A reader disagrees with Kevin Mahnken:
With all due respect, our form of government is a “representative democracy,” meaning that those who run the government “represent” us. I don’t believe you can represent the people if you do not know the people and you cannot know the people if you don’t live with those people. Our government was not set up to vote on various policies or ideologies, it was set up to “represent” the will of the people. There are too many people out there who just want to be professional politicians and don’t care about where they are, they just want the power of being elected. This stinks and does a disservice to our form of government.
Another disagrees:
I was interested to read Mahnken’s belief that carpetbagging is a good thing. The reality is, Clinton and now Scott Brown are examples of politicians moving into areas with similar character and make-up to a place they’re actually from.

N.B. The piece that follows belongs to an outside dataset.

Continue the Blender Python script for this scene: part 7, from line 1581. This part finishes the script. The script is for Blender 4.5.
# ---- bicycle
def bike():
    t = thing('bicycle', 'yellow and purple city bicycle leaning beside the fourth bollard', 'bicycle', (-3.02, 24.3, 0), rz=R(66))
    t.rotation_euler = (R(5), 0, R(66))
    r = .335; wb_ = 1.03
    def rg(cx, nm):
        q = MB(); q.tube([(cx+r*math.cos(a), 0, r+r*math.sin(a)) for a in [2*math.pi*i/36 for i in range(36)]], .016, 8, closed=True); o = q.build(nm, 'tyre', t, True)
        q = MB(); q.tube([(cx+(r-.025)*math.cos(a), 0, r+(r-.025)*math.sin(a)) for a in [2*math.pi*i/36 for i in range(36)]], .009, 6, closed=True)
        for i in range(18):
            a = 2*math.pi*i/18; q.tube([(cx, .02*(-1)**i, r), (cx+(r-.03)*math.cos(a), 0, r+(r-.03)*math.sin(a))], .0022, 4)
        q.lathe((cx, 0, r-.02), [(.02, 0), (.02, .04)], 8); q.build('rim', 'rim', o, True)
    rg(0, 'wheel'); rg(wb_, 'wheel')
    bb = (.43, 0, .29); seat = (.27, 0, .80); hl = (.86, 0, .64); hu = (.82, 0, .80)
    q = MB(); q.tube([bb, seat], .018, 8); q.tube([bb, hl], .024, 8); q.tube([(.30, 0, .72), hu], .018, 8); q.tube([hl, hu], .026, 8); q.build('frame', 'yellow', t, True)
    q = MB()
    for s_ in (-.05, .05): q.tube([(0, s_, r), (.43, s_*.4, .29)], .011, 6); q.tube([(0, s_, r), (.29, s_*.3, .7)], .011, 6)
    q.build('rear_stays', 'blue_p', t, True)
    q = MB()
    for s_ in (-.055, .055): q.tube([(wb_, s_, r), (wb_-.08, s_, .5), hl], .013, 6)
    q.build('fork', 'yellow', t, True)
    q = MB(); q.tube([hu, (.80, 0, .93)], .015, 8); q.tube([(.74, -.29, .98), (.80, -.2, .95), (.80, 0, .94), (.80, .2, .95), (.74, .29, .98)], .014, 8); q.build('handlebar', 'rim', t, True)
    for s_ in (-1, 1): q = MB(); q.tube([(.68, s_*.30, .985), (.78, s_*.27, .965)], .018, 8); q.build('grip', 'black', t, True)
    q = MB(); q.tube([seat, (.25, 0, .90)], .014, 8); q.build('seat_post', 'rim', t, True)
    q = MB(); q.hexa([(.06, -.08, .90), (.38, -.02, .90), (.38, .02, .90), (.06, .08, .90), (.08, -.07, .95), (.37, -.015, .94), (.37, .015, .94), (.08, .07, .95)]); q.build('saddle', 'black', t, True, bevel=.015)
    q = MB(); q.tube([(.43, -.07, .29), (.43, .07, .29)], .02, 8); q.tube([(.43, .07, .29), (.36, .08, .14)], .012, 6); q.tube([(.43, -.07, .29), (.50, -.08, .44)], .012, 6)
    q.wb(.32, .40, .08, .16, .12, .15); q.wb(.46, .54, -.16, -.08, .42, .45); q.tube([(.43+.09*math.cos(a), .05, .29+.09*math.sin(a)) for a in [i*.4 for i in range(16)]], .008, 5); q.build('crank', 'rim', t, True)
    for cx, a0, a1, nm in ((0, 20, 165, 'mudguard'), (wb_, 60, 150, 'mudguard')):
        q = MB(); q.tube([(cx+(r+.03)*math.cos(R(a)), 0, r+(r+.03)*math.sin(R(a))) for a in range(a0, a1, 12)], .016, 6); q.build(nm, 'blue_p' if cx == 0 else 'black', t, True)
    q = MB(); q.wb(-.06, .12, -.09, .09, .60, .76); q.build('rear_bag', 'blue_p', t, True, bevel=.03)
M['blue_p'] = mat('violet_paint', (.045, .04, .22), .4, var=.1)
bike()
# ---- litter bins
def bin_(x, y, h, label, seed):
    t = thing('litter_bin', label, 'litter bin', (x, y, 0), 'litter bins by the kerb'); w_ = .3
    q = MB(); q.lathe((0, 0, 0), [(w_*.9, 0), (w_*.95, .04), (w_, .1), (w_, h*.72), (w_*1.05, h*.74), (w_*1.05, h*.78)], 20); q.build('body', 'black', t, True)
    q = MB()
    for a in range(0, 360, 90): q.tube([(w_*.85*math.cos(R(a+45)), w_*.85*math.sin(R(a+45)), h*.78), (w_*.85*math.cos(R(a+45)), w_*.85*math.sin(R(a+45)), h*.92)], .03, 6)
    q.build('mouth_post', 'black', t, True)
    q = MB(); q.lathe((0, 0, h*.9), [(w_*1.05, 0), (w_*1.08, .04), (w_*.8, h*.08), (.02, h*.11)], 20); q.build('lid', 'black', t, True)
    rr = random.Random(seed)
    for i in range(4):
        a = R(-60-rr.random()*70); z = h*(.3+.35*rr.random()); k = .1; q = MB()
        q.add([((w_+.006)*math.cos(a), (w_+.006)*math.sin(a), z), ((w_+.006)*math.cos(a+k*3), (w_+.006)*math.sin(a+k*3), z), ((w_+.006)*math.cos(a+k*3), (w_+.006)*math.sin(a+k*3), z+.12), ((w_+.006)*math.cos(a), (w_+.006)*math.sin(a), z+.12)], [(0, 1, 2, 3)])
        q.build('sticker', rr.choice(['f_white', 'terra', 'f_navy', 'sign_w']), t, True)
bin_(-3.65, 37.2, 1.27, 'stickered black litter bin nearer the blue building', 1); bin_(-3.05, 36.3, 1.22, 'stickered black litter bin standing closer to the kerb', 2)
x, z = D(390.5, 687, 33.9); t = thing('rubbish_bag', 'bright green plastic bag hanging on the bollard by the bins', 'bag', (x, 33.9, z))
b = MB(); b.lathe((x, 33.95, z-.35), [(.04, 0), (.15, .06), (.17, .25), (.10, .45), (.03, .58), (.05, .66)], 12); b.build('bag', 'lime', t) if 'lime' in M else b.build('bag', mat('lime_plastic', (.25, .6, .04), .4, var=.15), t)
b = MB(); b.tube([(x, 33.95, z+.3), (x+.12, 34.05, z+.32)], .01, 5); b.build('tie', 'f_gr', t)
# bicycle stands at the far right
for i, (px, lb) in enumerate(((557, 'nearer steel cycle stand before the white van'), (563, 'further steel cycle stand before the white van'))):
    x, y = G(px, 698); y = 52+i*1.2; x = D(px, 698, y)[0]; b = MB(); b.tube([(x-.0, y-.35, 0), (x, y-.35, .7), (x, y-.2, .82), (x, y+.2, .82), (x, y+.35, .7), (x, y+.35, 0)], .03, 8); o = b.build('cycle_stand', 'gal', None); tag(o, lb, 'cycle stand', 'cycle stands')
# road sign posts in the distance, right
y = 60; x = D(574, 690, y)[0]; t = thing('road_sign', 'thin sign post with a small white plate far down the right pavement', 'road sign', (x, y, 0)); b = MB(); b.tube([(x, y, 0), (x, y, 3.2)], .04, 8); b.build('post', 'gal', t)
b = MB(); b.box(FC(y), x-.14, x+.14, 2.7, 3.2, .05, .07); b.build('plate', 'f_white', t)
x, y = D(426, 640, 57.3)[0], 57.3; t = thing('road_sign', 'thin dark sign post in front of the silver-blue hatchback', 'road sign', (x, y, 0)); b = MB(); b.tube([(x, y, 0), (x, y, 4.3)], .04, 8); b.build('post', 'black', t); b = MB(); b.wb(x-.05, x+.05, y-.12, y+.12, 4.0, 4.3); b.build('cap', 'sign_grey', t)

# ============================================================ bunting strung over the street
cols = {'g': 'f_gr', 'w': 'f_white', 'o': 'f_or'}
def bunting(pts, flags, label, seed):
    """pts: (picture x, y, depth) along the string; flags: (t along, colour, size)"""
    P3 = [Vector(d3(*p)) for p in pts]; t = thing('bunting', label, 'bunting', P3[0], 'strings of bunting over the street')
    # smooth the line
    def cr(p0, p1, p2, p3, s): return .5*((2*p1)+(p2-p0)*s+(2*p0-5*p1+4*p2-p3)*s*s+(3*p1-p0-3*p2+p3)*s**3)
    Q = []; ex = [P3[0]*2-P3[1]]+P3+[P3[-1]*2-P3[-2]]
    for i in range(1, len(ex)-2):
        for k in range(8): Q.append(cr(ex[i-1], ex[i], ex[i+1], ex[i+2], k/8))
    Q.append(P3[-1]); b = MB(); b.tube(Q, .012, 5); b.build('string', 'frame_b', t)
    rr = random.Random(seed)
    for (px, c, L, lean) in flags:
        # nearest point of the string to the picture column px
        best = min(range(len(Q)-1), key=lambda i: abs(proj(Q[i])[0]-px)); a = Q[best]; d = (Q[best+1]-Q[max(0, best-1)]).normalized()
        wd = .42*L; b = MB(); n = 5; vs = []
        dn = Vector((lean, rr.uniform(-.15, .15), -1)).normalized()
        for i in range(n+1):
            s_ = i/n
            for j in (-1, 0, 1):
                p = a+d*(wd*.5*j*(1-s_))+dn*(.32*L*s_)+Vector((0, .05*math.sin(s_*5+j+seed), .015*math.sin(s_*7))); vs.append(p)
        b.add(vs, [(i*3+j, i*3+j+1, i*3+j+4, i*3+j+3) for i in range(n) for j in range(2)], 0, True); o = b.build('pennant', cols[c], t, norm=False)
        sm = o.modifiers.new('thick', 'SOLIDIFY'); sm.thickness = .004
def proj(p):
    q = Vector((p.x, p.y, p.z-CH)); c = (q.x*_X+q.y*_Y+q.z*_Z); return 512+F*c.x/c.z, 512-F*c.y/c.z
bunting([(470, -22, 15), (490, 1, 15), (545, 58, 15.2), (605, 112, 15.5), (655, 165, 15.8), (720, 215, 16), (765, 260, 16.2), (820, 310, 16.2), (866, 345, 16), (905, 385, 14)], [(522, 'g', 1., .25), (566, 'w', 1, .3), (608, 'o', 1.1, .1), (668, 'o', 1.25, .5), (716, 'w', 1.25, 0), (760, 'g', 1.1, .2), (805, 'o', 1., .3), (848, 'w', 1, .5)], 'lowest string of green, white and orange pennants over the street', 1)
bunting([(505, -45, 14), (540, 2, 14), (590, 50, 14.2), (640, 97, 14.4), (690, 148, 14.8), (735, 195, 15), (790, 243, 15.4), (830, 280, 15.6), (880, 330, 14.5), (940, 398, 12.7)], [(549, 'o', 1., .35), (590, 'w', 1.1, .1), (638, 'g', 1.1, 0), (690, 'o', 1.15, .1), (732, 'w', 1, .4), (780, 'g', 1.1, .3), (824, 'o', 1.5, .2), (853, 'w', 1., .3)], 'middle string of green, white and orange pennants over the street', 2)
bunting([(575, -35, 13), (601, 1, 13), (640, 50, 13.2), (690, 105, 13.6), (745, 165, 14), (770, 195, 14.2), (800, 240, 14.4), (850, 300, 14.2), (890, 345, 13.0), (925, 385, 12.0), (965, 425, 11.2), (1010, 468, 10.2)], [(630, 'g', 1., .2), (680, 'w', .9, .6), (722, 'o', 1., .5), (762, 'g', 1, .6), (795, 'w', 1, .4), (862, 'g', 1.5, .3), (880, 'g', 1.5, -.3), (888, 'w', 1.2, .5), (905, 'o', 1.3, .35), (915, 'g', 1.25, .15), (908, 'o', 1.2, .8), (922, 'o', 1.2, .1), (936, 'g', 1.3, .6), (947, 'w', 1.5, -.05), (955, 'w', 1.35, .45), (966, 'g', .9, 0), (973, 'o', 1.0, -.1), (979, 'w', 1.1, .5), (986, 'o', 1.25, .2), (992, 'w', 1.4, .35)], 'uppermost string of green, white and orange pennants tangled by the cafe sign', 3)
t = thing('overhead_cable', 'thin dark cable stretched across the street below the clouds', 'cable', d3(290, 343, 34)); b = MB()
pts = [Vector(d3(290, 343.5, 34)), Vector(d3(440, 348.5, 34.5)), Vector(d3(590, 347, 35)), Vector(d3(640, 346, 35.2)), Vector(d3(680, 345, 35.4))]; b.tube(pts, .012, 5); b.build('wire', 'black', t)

In Hillary’s case, New York was a cosmopolitan place full of movers and shakers like DC had been for the previous 8 years, and Kennedy likewise was moving from one Eastern Seaboard state to another. Brown seems to be going a little further, but he’s still in New England. Not a radical departure.
Another:
I applaud Mahnken for defending, in principle, the idea of carpetbagging. I agree that sometimes the truly best person for the job may be the candidate who happens to be from somewhere else, geographically speaking. I think where the Scott Brown example is more problematic is that he isn’t just a candidate who happens to be from another place; he is a defeated candidate from another place. Many New Hampshire voters are probably more reluctant to vote for him because he was a failed candidate in Massachusetts, not simply because he’s from Massachusetts.
(Photo: Democratic candidate for U.S. Senate from Illinois Barack Obama and his Republican rival Alan Keyes prepare to debate on October 26, 2004. By Scott Olson/Getty Images. From Wikipedia: On August 8, 2004 – with 86 days to go before the general election – the Illinois Republican Party drafted Keyes to run against Obama for the U.S. Senate, after the Republican nominee, Jack Ryan, withdrew due to a sex scandal, and other potential draftees (most notably former Illinois governor Jim Edgar and former Chicago Bears coach Mike Ditka) declined to run. The Washington Post called Keyes a “carpetbagger” since he “had never lived in Illinois.” When asked to answer charges of carpetbagging in the context of his earlier criticism of Hillary Clinton, he called her campaign “pure and planned selfish ambition”, but stated that in his case he felt a moral obligation to run after being asked to by the Illinois Republican Party. “You are doing what you believe to be required by your respect for God’s will, and I think that that’s what I’m doing in Illinois”.)